On Saturday, al-Sadr called for reconciliation between his followers and Iraqi security forces in Karbala, where authorities have cracked down on his followers since the August violence. "This initiative comes as a response to the events that took place in Karbala, when more than 50 pilgrims died," al-Gharrawi said then.

Shortly after the Karbala fighting, al-Sadr announced he was freezing the activities of his Mahdi Army militia for six months - a move that both Iraqi and American officials say has been a major factor in the sharp decrease in violence Iraq has seen in the last six months.

The differences between the two camps, however, are too complex and deep to be resolved at the level of Thursday's meeting. Their rivalry mirrors class distinctions within the Shiite community as well as the longtime competition of the al-Sadr and al-Hakim families for the religious leadership of the holy city of Najaf, Shiite Islam's primary seat of learning.

The rivalry is likely to come to a head when local elections are held nationwide, possibly this year, when the two camps will spare no effort to dominate provincial councils in nine provinces south of Baghdad. Beside the oil reserves, southern Iraq has a prize in the wealth and prestige of the shrine cities of Najaf and Karbala, visited by millions every year.
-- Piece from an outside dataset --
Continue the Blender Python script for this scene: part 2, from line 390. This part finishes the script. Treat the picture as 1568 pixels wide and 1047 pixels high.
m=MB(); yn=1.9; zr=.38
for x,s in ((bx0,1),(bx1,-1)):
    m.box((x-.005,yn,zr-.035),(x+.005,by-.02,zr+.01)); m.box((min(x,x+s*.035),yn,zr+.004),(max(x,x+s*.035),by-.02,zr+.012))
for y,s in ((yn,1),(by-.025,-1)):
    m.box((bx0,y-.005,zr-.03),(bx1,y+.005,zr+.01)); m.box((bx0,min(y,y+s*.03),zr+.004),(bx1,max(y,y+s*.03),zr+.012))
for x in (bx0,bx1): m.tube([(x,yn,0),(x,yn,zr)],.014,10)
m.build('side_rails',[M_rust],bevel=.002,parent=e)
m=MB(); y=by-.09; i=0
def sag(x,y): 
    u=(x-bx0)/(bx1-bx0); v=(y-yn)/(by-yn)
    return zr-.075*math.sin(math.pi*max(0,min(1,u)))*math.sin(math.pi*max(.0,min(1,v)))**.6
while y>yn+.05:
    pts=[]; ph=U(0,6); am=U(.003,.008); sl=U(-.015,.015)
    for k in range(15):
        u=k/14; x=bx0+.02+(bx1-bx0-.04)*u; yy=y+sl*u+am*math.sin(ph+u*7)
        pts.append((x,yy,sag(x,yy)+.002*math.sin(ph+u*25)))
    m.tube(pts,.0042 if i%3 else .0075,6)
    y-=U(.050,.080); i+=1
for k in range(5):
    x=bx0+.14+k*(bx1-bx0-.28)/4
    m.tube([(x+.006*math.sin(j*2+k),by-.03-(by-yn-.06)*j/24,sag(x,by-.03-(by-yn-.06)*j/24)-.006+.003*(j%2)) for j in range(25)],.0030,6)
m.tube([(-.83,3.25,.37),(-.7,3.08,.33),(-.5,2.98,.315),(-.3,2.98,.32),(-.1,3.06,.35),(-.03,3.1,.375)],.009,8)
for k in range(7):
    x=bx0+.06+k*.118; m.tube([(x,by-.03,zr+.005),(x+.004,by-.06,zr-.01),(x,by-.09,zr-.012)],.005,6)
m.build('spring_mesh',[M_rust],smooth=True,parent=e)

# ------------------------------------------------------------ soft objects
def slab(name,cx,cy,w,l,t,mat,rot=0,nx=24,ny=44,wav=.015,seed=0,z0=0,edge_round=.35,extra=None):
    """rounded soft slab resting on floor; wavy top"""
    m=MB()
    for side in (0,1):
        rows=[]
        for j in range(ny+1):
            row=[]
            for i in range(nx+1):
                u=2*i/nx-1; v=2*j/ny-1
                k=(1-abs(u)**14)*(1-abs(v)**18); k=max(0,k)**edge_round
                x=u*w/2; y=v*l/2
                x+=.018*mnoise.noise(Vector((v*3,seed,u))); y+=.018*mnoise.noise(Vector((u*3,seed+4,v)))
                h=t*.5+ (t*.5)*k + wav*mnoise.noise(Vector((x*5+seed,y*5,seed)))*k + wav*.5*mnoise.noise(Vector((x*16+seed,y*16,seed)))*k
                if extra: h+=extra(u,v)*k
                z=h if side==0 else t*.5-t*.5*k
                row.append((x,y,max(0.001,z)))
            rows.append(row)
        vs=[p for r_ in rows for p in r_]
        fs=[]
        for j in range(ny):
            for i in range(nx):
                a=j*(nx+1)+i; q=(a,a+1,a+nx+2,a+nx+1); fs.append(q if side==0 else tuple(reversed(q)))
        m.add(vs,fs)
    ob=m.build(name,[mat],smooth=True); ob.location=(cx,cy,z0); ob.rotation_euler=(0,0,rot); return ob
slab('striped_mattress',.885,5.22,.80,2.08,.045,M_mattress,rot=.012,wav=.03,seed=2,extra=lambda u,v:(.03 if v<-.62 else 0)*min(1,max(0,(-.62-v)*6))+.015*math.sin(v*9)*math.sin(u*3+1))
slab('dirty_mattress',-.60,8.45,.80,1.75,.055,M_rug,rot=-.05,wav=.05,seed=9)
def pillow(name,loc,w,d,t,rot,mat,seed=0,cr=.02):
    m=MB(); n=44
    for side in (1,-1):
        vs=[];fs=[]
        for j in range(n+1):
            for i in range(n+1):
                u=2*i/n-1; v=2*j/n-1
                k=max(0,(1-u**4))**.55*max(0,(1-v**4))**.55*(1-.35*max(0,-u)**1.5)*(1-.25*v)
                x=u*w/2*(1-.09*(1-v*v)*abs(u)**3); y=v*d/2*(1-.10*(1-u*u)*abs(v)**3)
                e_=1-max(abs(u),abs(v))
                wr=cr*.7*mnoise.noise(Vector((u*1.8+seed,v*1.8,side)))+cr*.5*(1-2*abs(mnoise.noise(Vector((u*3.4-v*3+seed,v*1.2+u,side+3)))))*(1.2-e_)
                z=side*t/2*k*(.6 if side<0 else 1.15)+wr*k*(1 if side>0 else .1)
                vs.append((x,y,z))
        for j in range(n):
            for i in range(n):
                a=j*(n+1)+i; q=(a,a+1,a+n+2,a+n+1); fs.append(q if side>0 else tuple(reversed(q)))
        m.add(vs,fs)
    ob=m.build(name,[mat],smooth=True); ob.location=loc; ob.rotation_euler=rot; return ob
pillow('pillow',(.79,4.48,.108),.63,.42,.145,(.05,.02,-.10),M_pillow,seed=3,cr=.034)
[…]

Separately on Thursday, al-Hakim called for unity among Shiites, arguing that closing ranks would benefit the whole of Iraq since they are the majority.

"Every one must work to support and boost this unity," he told supporters in Najaf.

He also acknowledged the contribution of U.S.-backed, anti-al Qaeda in Iraq Sunni groups to the decline in violence and called for their use in the continuing fight against al Qaeda.

"Today, we are witnessing the decline of terrorism and the progress of reconciliation on the popular level with Sunni-Shiite solidarity," he said, alluding to the government's perceived failure to achieve political reconciliation between Sunni, Shiite and Kurdish groups.

The Sunni militias, more than 70,000-strong, have been credited by American commanders as being instrumental in what they say is a nearly 60-percent reduction in violence in the last six months, which was also effected by the dispatch of an additional 30,000 U.S. troops that began in June.

But Prime Minister Nouri al-Maliki's government has been deeply uneasy about the potential for the Sunni fighters - now better organized and armed - to switch sides again, posing a threat to stability and the Shiite domination that followed the ouster of Saddam Hussein's Sunni-led regime.

In other developments:

  • U.S. admissions of Iraqi refugees are nose-diving amid bureaucratic in-fighting despite the Bush administration's pledge to boost them to roughly 1,000 per month, according to State Department statistics obtained by The Associated Press.
  • In Najaf, 18 members of an Mahdi Army splinter group wanted by Iraqi authorities were arrested, according to a local security official who spoke on condition of anonymity as he was not authorized to speak to the press.
  • About 50 miles north of Baghdad, there were reports that six Iraqi army soldiers were killed and two were wounded while conducting joint operations with U.S. forces against al Qaeda in the village of Abu Nakhal. There was no way to independently confirm the report, given by an Iraqi army source who asked not to be named because he was not authorized to speak to the media. The U.S. military said it was looking into the report.
  • In Baghdad, six people were killed in three separate incidents involving two bombs and a rocket attack, police said.